Nel seguito quanto dichiarato dalla Vinci alle domande della stampa internazionale

Come credi di aver giocato?
È stato un incontro molto duro, era un quarto di finale. All’inizio ho giocato bene, molto meglio di lei, e sono riuscita a vincere il primo set. Poi sul 2-1 per me con un break ho perso la battuta in, tipo, 35 secondi. E da lì lei ha iniziato a migliorare, giocando molto meglio che non nel primo set. Sul 3-3 al terzo un game infinito, vantaggi, ace, doppi falli, tutto, e quando alla fine sono riuscita a vincere quel game credo lei si sia un po’ demoralizzata.
Ovviamente è la prima semifinale della mia carriera quindi sono molto felice.

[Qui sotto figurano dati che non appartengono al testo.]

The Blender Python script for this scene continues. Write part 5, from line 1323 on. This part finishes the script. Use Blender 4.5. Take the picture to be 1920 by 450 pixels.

Come pensi di dover giocare contro Serena o Venus? Hai giocato contro di loro diverse volte, hai molta esperienza, parlaci di come questo ti può aiutare a giocare la semifinale.
Sì, è vero, ho molta esperienza, quando giochi con Serena l’esperienza davvero non conta. Devi giocare meglio del tuo meglio.
E per certi versi anche contro Venus.
Giocherò la mia partita, aggressiva, niente di particolare. So di avere tanta esperienza, ma contro di loro non so se mi servirà.

Nel corso dell’estate hai giocato buone partite sul cemento americano. C’è una partita che ci puoi indicare come quella che ti ha dato maggiore fiducia?
Probabilmente la partita contro la Bouchard (a New Haven, ndr). Ho giocato veramente bene. Lei ha giocato così così, ma io sono stata veramente molto brava.

Ti ha aiutato non aver giocato con la Bouchard al turno precedente?
Sono comunque stanca! Certo non ho giocato, ma dal punto nervoso la pressione c’è comunque. In ogni modo il turno di riposo è stato molto positivo per il mio corpo che ha potuto avere un po’ di riposo in più.